**Set task**
Across all the lines below, how many contain the string "script"? Please reply with the number only.

— Start —

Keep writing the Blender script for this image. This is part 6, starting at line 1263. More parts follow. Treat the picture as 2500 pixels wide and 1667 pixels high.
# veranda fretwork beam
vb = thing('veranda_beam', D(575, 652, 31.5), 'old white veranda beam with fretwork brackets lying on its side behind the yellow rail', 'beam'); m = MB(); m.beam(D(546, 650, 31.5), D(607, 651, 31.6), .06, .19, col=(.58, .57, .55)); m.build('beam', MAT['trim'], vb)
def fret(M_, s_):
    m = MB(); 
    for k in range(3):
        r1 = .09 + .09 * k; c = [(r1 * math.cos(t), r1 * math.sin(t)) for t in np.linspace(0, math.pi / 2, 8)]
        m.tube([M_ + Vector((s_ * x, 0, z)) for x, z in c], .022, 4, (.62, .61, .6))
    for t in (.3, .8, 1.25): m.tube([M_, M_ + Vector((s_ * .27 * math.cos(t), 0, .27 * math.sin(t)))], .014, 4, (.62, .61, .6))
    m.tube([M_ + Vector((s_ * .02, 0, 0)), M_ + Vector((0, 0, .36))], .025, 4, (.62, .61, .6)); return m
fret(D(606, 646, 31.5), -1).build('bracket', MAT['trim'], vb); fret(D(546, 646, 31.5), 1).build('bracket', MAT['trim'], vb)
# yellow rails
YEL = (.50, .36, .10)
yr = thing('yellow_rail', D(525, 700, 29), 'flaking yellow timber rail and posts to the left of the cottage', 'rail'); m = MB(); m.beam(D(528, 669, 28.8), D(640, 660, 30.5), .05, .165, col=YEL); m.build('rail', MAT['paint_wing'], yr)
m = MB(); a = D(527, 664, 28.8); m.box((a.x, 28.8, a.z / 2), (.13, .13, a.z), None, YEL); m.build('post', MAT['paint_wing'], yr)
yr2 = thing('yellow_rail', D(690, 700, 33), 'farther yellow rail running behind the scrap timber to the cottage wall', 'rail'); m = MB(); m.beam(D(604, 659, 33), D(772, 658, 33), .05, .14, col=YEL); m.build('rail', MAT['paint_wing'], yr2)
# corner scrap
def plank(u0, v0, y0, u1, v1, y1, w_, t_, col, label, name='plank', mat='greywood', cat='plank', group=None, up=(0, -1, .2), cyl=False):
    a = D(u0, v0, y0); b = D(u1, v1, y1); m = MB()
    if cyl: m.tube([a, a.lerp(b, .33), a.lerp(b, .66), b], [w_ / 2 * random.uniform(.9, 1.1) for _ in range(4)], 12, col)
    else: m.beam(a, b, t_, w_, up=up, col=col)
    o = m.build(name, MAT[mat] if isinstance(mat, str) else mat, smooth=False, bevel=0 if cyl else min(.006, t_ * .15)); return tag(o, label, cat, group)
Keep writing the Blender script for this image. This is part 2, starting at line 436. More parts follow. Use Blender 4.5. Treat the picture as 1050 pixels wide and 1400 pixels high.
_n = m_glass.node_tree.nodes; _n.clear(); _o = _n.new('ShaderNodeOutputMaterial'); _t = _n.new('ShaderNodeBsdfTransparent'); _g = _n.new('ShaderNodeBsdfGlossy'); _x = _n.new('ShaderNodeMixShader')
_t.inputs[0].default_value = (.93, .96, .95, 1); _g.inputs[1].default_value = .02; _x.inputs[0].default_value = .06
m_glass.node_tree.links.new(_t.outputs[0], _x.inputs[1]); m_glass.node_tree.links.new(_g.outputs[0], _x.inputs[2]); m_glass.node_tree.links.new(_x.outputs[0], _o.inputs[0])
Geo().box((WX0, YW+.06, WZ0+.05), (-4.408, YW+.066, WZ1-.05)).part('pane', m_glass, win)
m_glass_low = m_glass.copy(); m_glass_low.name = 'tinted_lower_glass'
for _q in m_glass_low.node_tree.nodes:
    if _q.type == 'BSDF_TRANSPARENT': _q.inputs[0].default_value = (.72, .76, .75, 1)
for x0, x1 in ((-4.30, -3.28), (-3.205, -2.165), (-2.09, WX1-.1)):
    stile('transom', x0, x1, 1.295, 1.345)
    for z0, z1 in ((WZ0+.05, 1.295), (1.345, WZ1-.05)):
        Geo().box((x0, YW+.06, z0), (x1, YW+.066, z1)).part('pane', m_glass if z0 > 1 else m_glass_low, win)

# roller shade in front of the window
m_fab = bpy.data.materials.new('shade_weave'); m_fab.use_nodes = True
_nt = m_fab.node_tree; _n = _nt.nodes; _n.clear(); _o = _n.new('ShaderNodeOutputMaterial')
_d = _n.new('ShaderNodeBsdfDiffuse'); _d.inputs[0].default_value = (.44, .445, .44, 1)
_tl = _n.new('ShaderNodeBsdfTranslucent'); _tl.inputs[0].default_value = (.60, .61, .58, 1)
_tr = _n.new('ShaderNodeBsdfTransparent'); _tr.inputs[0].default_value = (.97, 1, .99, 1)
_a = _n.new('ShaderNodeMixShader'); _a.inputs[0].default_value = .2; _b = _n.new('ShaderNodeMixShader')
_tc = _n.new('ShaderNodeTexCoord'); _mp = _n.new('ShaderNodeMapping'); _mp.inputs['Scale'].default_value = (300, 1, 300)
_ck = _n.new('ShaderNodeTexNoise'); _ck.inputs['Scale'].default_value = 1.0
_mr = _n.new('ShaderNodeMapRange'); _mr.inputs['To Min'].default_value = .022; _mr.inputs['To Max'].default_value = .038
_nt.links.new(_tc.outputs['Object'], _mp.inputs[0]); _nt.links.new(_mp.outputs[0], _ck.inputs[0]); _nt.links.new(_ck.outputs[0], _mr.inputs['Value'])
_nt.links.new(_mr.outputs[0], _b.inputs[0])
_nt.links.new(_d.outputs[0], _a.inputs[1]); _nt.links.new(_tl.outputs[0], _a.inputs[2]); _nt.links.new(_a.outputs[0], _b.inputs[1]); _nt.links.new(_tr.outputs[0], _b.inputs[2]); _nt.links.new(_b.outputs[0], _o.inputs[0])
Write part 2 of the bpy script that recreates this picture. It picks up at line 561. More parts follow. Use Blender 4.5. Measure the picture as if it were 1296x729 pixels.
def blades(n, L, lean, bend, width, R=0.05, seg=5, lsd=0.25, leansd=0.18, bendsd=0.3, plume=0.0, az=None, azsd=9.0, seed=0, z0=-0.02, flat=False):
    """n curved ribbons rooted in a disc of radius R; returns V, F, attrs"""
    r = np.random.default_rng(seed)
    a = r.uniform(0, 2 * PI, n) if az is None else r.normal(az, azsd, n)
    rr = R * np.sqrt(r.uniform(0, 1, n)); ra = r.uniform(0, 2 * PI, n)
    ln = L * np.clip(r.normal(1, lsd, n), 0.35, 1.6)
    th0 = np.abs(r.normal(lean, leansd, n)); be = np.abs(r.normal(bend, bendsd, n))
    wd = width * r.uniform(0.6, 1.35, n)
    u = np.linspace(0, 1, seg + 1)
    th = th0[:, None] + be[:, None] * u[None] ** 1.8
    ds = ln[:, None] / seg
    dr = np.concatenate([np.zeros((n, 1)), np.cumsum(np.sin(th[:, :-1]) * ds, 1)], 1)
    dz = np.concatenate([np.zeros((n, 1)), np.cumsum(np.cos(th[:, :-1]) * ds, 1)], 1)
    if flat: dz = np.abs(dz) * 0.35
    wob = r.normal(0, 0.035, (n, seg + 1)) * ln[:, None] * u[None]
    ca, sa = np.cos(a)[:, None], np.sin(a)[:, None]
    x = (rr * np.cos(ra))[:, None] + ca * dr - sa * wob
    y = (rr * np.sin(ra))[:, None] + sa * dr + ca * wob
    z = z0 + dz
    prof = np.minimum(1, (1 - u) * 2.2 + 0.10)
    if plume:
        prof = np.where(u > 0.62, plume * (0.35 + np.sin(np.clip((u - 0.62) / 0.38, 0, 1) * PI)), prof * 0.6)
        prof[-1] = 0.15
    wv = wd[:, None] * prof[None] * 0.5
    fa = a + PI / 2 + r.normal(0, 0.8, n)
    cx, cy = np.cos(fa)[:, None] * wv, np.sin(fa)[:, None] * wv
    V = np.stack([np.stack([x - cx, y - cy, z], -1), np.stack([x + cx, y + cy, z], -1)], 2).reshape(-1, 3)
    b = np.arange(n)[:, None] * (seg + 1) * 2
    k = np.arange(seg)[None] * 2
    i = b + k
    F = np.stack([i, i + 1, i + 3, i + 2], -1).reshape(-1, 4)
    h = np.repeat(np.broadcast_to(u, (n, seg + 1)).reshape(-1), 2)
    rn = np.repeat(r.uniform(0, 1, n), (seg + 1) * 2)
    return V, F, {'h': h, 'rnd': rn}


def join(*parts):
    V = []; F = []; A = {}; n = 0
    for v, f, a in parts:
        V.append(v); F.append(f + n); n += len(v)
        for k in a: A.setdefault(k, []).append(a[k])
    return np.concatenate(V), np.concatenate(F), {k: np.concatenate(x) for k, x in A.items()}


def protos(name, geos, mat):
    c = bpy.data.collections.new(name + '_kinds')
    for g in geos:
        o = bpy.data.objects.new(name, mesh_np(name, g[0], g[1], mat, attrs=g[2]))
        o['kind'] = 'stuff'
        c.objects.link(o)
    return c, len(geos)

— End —

**Solution for this exercise**
3